Since we weren’t given any limits on \(y\) in the problem statement we’ll need to get those. However, we should never just assume that our graph is accurate or that we will be able to read it accurately enough to guess the limits from the graph. This is especially true when the intersection points of the two curves (i.e. the limits on \(y\) that we need) do not occur on an axis (as they don’t in this case).

So, to determine the intersection points correctly we’ll need to find them directly. The intersection points are where the two curves intersect and so all we need to do is set the two equations equal and solve. Doing this gives,

\[3 - {y^2} = - 1\hspace{0.25in} \to \hspace{0.25in}{y^2} = 4\hspace{0.25in} \to \hspace{0.25in}y = - 2,\,\,\,\,y = 2\]

So, the limits on \(y\) are : \( - 2 \le y \le 2\).

Show Step 3

At this point there isn’t much to do other than step up the integral and evaluate it.

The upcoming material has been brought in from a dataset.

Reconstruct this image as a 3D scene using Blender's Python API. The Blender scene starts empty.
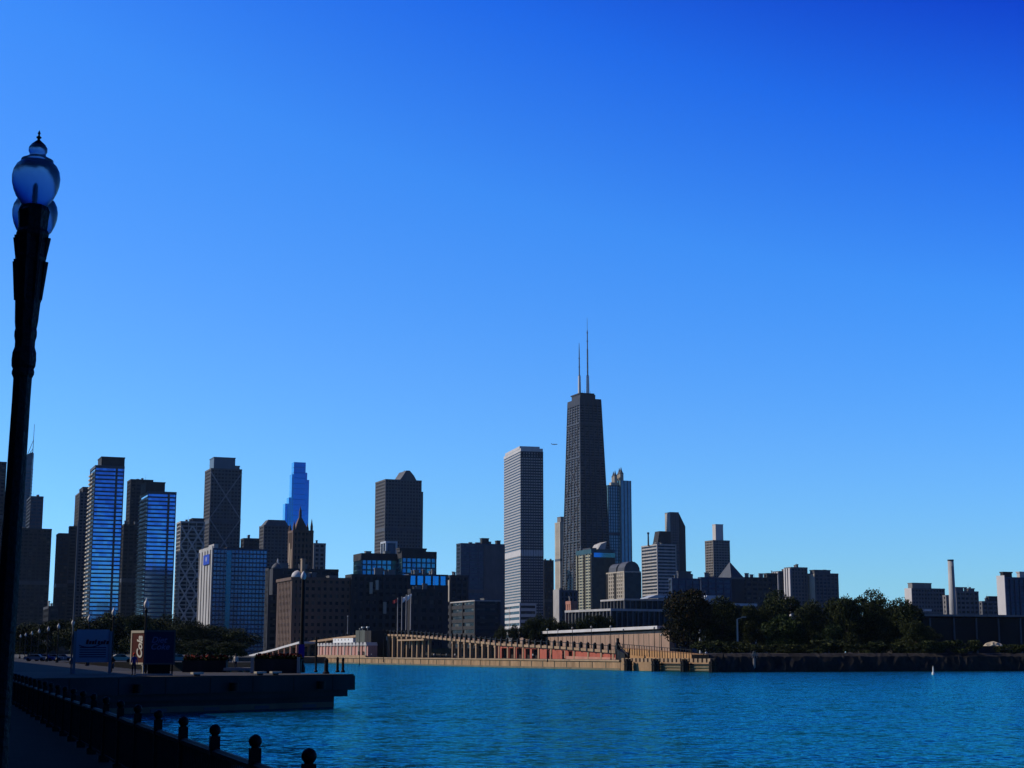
import bpy, math, random
from mathutils import Vector, Matrix
random.seed(7)
S = bpy.context.scene
COL = S.collection
R = math.radians
# ---------------------------------------------------------------- camera
F = 1550.0; PITCH = math.atan(268.0/F); CP, SP = math.cos(PITCH), math.sin(PITCH)
EYE = Vector((0, 0, 4.7))
cd = bpy.data.cameras.new('camera'); cam = bpy.data.objects.new('camera', cd); COL.objects.link(cam)
cam.location = EYE; cam.rotation_euler = (R(90)+PITCH, 0, 0)
cd.sensor_width = 36; cd.lens = 36*F/1024; cd.clip_start = .1; cd.clip_end = 60000
S.camera = cam
# ---------------------------------------------------------------- sky and sun
SUN_AZ = 80.0      # degrees to the left of the view direction
SUN_EL = 33.0
w = bpy.data.worlds.new('World'); S.world = w; w.use_nodes = True
nt = w.node_tree; N = nt.nodes; L = nt.links
bg = N['Background']; bg.inputs[1].default_value = 0.12
sky = N.new('ShaderNodeTexSky'); sky.sky_type = 'NISHITA'; sky.sun_disc = False
sky.sun_elevation = R(SUN_EL); sky.sun_rotation = R(-SUN_AZ)
sky.air_density = 1.0; sky.dust_density = 0.3; sky.ozone_density = 4.0; sky.altitude = 200
# clear, deeply polarised autumn air: the sky colour deepens with height and away from the sun
tc = N.new('ShaderNodeTexCoord'); sx = N.new('ShaderNodeSeparateXYZ'); L.new(tc.outputs['Generated'], sx.inputs[0])
kx = N.new('ShaderNodeMath'); kx.operation = 'MULTIPLY_ADD'; L.new(sx.outputs[0], kx.inputs[0]); kx.inputs[1].default_value = .6; kx.inputs[2].default_value = 1.0
kz = N.new('ShaderNodeMath'); kz.operation = 'MULTIPLY'; L.new(kx.outputs[0], kz.inputs[0]); L.new(sx.outputs[2], kz.inputs[1])
ke = N.new('ShaderNodeMath'); ke.operation = 'MULTIPLY_ADD'; ke.inputs[1].default_value = .10; L.new(sx.outputs[0], ke.inputs[0]); L.new(kz.outputs[0], ke.inputs[2]); kz = ke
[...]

We are assuming that you are comfortable with basic integration techniques so we’ll not be including any discussion of the actual integration process here and we will be skipping some of the intermediate steps.

The area is,

\[A = \int_{{ - 2}}^{2}{{3 - {y^2} - \left( { - 1} \right)\,dy}} = \int_{{ - 2}}^{2}{{4 - {y^2}dy}} = \left. {\left( {4y - \frac{1}{3}{y^3}} \right)} \right|_{ - 2}^2 = \require{bbox} \bbox[2pt,border:1px solid black]{{\frac{{32}}{3}}}\]